The FBI said a car belonging to the chaplain, Capt. James Yee, had been spotted twice outside the home of a Muslim activist in the Seattle area who, years earlier, had been a host for a visit from Omar Abdel Rahman, the militant Egyptian cleric convicted in a 1993 plot to blow up various New York landmarks.
Although it was unclear what the activist had done and whether Yee even had met him, Polet took the report to the Guantanamo commander, Maj. Gen. Geoffrey D. Miller, and laid it out in stark terms.
"I said we had found something that connected Yee with a known terrorist supporter in Washington state, and at that point, he got very upset," Polet said. "This became far more serious than a basic security violation."
Documents and interviews show that the case got much bigger than has been revealed publicly, spinning into a web of counterintelligence investigations that eventually involved at least 19 possible suspects, a handful of military and civilian agencies, and dozens of agents in the United States and overseas.

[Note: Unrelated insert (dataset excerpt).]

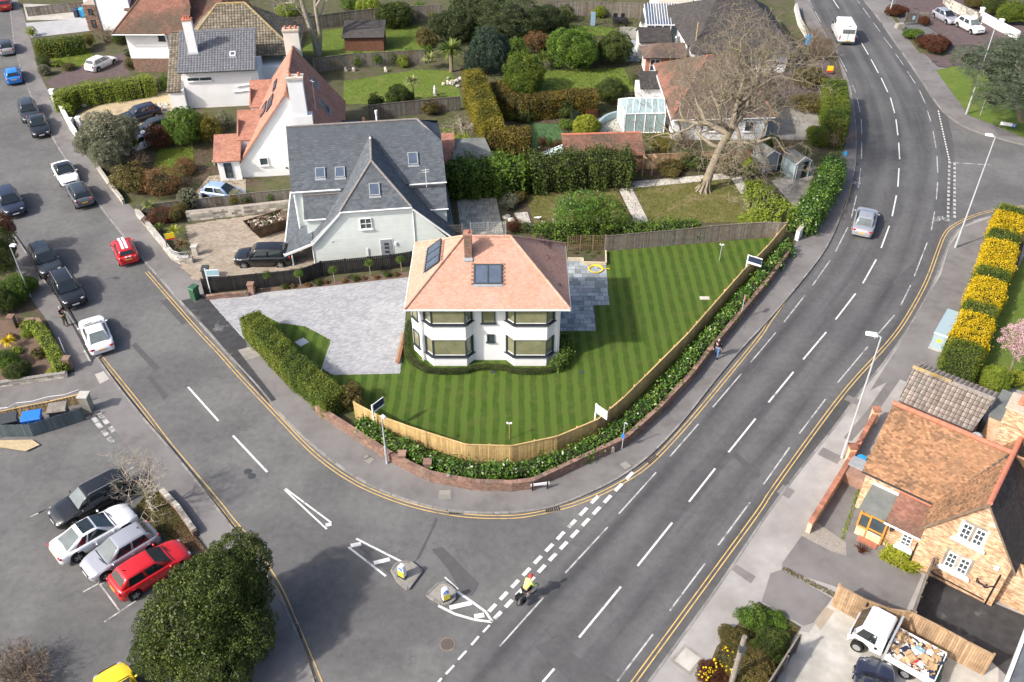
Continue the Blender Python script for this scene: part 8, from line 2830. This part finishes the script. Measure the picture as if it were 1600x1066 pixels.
sign_board((843.5,765),.1,1.15,.2,.5,R(10),('white',),'low white street nameplate in front of the brick wall',post='black',posts=2,name='street_nameplate',cat='street sign',th=.03)
# road name sign with its dead-end symbol
p=P(1573,201,.11)
t=thing('street_nameplate','low white street nameplate with blue dead end symbol on the verge','street sign',p,R(-25))
part('plate',MB().bb((-.75,-.03,.3),(.4,0,.65)),M['white'],t)
sy=part('symbol_panel',MB().bb((.4,-.03,.3),(.75,0,.65)),M['blue_plastic'],t)
part('symbol_stem',MB().bb((.55,-.036,.33),(.6,-.03,.55)),M['white'],sy)
part('symbol_bar',MB().bb((.48,-.036,.55),(.67,-.03,.61)),M['red'],sy)
for x in (-.6,.6):
	part('post',MB().bb((x-.03,.0,0),(x+.03,.05,.6)),M['grey_plastic'],t)
def round_sign(base,top,label,rz,mat,dia=.6,back='galv',off=(0,0)):
	p=P(*base,.1)
	h=pole_h(base,top)
	t=thing('road_sign',label,'road sign',p,rz)
	part('post',MB().tube([(0,0,0),(0,0,h)],.038,8),M['galv'],t)
	m=MB().lathe([(dia/2,-.012),(dia/2,.012)],(off[0],-.06,h-dia/2+off[1]),20,0,'Y')
	part('disc',m,M[mat],t)
	return t
round_sign((1156.7,499),(1163,462.7),'round road sign on a grey post by the laurel hedge',R(70),'red',.55)
round_sign((1316,262),(1313,238),'small round blue cycle sign at the hedge corner',R(-60),'teal_plastic',.42)
p=P(972,701,.1)
t=thing('road_sign','thin grey post with small blue sign beside the laurel hedge','road sign',p,R(-40))
h=pole_h((972,701),(976.6,662))
part('post',MB().tube([(0,0,0),(0,0,h)],.035,8).tube([(0,0,h),(.22,0,h-.02)],.03,6),M['galv'],t)
part('plate',MB().bb((-.1,-.06,h*.42),(.1,-.04,h*.42+.35)),M['blue_plastic'],t)
p=P(105,560,.1)
t=thing('road_sign','thin pale post beside the flower garden wall','post',p,R(20))
part('post',MB().tube([(0,0,0),(0,0,pole_h((105,560),(94,529)))],.035,8),M['lamp_paint'],t)
p=P(1517,180,.11)
t=thing('road_sign','thin grey sign post standing on the grass verge','post',P(1531,181,.11),0)
part('post',MB().tube([(0,0,0),(0,0,pole_h((1531,181),(1541,155)))],.03,6),M['galv'],t)
for (x,y,h_,r_,lb) in ((702,757,.8,.1,'stone marker post in front of the brick wall bend'),(776,761,.3,.08,'stubby stone marker at the foot of the brick wall'),(957,707,.45,.1,'small concrete marker by the brick wall and thin sign post')):
	p=P(x,y,.1)
	solid('marker_post',MB().box((0,0,h_/2),(r_*2,r_*1.6,h_),.2,0,0,0,.9).ball((0,0,h_),(r_*.9,r_*.75,.05),8,4),M['concrete_dk'],lb,'bollard',p)
for (x,y,mt,lb) in ((592,640,'white','white box lantern behind the agents board'),):
	pass
# traffic islands and their lit bollards
ISL=[([(612,893),(616,885),(626,880),(640,879),(659,893.6),(638,922),(622.6,911.7)],'traffic island with pointed tail on the side road'),([(666.7,931),(687.4,910.4),(700,914),(710,924),(713.5,933),(706,944),(688,945)],'rounded traffic island next to the give way line')]
for poly,lb in ISL:
	w=[np.array(P2(*q)) for q in poly]
	c=sum(w)/len(w)
	t=thing('traffic_island',lb,'traffic island',(c[0],c[1],0))
	w=[q-c for q in w]
	part('slab',MB().prism([tuple(q*.93) for q in w],0,.12),M['concrete_dk'],t)
	rs=resample(w+[w[0]],.45)
	for a,b in zip(rs,rs[1:]+rs[:1]):
		d=b-a
		q=(a+b)/2
		part('kerb_stone',MB().box((q[0],q[1],.07),(np.linalg.norm(d)*.98,.13,.15),math.atan2(d[1],d[0])),M['kerb'],t)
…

Within less than a year, the investigations into possible espionage and aiding the enemy at Guantanamo Bay grew into a major source of embarrassment for the Pentagon, as the prosecutions of Yee and another Muslim serviceman at the base, Airman Ahmad Al Halabi, unraveled dramatically.
Even now, Defense Department officials refuse to explain in detail how the various investigations originated and what drove them forward in the face of questions about much of the evidence. The officials have defended their actions, emphasizing that some of the inquiries continue.
Confidential investigative documents, court files and interviews show that the military's pursuit of Yee and others drew significantly on questionable evidence and disparate pieces of information that, like the car report, linked him tenuously to people suspected of being Muslim militants in the United States and abroad.
Officials familiar with the inquiries said they also fed on petty personal conflicts: antipathy between some Muslim and non-Muslim troops at Guantanamo Bay, rivalries between Christian and Muslim translators, even the complaint of an old boss who saw Al Halabi as a shirker.
The military's aggressive approach to the investigation was established at the outset by Guantanamo Bay commander Miller.
Ultimately, Air Force prosecutors could not substantiate the vast majority of the charges they brought against Al Halabi, a translator at Guantanamo Bay, who had faced the death penalty.
Al Halabi pleaded guilty in September to four minor charges of mishandling classified documents, taking two forbidden photographs of a guard tower and lying to investigators about the snapshots. He was sentenced to the 10 months of imprisonment he already had served, and is appealing a bad-conduct discharge.
Yee, a West Point graduate who was held for 76 days in solitary confinement, charged with six criminal counts of mishandling classified information and suspected of leading a ring of subversive Muslim servicemen, was convicted of noncriminal charges of adultery and downloading Internet pornography. That conviction was set aside in April, and his punishment was waived.
Another Guantanamo Bay translator, Ahmed Mehalba, has been jailed since September 2003 on federal charges that he lied to investigators about carrying a computer disk containing classified Guantanamo documents on a trip to Egypt. Mehalba has pleaded not guilty.